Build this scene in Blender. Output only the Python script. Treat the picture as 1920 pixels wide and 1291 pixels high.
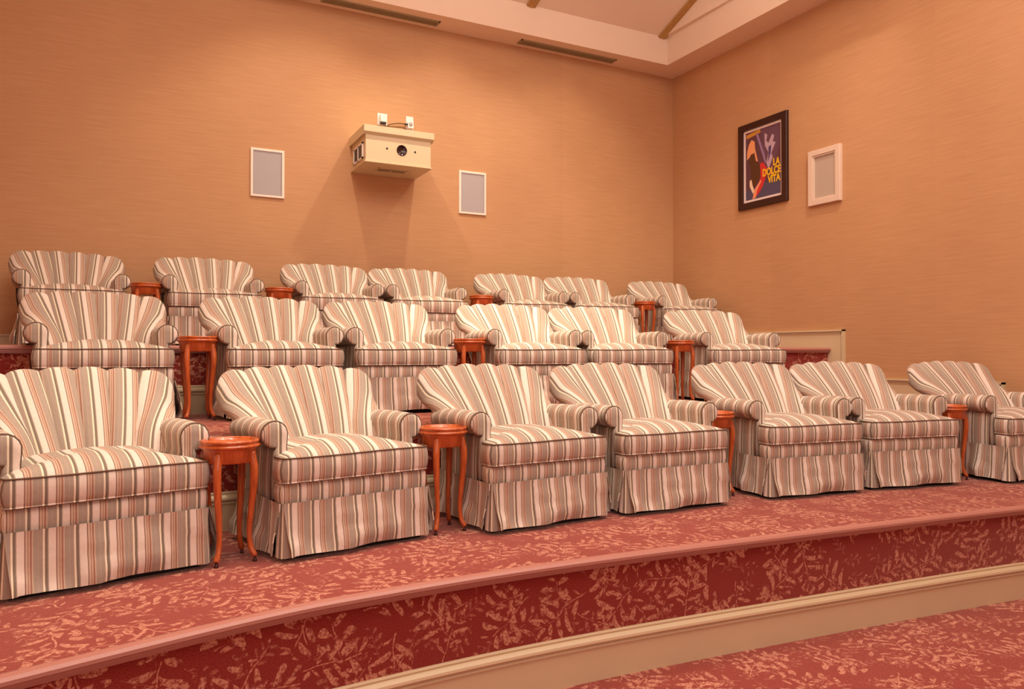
import bpy, bmesh, math, random
from mathutils import Vector, Matrix, noise
PI = math.pi
C = bpy.context.scene.collection
for o in list(bpy.data.objects): bpy.data.objects.remove(o)

# ------------------------------------------------------------------ camera, world, lights, exposure
EYE = 1.38
T1, T2, T3 = 0.513, 0.970, 1.414          # heights of the three seating tiers above the lower floor
cam_d = bpy.data.cameras.new('camera'); cam = bpy.data.objects.new('camera', cam_d); C.objects.link(cam)
cam_d.sensor_width = 36; cam_d.lens = 1397.7 / 1920 * 36; cam_d.clip_end = 60
cam.location = (0, 0, EYE); cam.rotation_euler = (math.radians(90.5687), 0, math.radians(-27.02))
bpy.context.scene.camera = cam
w = bpy.data.worlds.new('world'); bpy.context.scene.world = w; w.use_nodes = True
w.node_tree.nodes['Background'].inputs[0].default_value = (1, .8, .65, 1)
w.node_tree.nodes['Background'].inputs[1].default_value = .05
vs = bpy.context.scene.view_settings
vs.view_transform = 'Standard'; vs.look = 'None'; vs.gamma = 1; vs.use_curve_mapping = False
vs.exposure = 0.05

def area(name, loc, target, size, power, col):
    d = bpy.data.lights.new(name, 'AREA'); d.shape = 'RECTANGLE'; d.size, d.size_y = size
    d.energy = power; d.color = col
    o = bpy.data.objects.new(name, d); C.objects.link(o); o.location = loc
    o.rotation_euler = (Vector(target) - Vector(loc)).to_track_quat('-Z', 'Y').to_euler()
def spot(name, loc, target, power, angle, blend, rad, col):
    d = bpy.data.lights.new(name, 'SPOT'); d.energy = power; d.spot_size = math.radians(angle)
    d.spot_blend = blend; d.shadow_soft_size = rad; d.color = col
    o = bpy.data.objects.new(name, d); C.objects.link(o); o.location = loc
    o.rotation_euler = (Vector(target) - Vector(loc)).to_track_quat('-Z', 'Y').to_euler()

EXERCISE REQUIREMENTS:
Copy the material above in full and exactly, skipping pictures.

SOLVED EXERCISE:
Build this scene in Blender. Output only the Python script. Treat the picture as 1920 pixels wide and 1291 pixels high.
import bpy, bmesh, math, random
from mathutils import Vector, Matrix, noise
PI = math.pi
C = bpy.context.scene.collection
for o in list(bpy.data.objects): bpy.data.objects.remove(o)

# ------------------------------------------------------------------ camera, world, lights, exposure
EYE = 1.38
T1, T2, T3 = 0.513, 0.970, 1.414          # heights of the three seating tiers above the lower floor
cam_d = bpy.data.cameras.new('camera'); cam = bpy.data.objects.new('camera', cam_d); C.objects.link(cam)
cam_d.sensor_width = 36; cam_d.lens = 1397.7 / 1920 * 36; cam_d.clip_end = 60
cam.location = (0, 0, EYE); cam.rotation_euler = (math.radians(90.5687), 0, math.radians(-27.02))
bpy.context.scene.camera = cam
w = bpy.data.worlds.new('world'); bpy.context.scene.world = w; w.use_nodes = True
w.node_tree.nodes['Background'].inputs[0].default_value = (1, .8, .65, 1)
w.node_tree.nodes['Background'].inputs[1].default_value = .05
vs = bpy.context.scene.view_settings
vs.view_transform = 'Standard'; vs.look = 'None'; vs.gamma = 1; vs.use_curve_mapping = False
vs.exposure = 0.05

def area(name, loc, target, size, power, col):
    d = bpy.data.lights.new(name, 'AREA'); d.shape = 'RECTANGLE'; d.size, d.size_y = size
    d.energy = power; d.color = col
    o = bpy.data.objects.new(name, d); C.objects.link(o); o.location = loc
    o.rotation_euler = (Vector(target) - Vector(loc)).to_track_quat('-Z', 'Y').to_euler()
def spot(name, loc, target, power, angle, blend, rad, col):
    d = bpy.data.lights.new(name, 'SPOT'); d.energy = power; d.spot_size = math.radians(angle)
    d.spot_blend = blend; d.shadow_soft_size = rad; d.color = col
    o = bpy.data.objects.new(name, d); C.objects.link(o); o.location = loc
    o.rotation_euler = (Vector(target) - Vector(loc)).to_track_quat('-Z', 'Y').to_euler()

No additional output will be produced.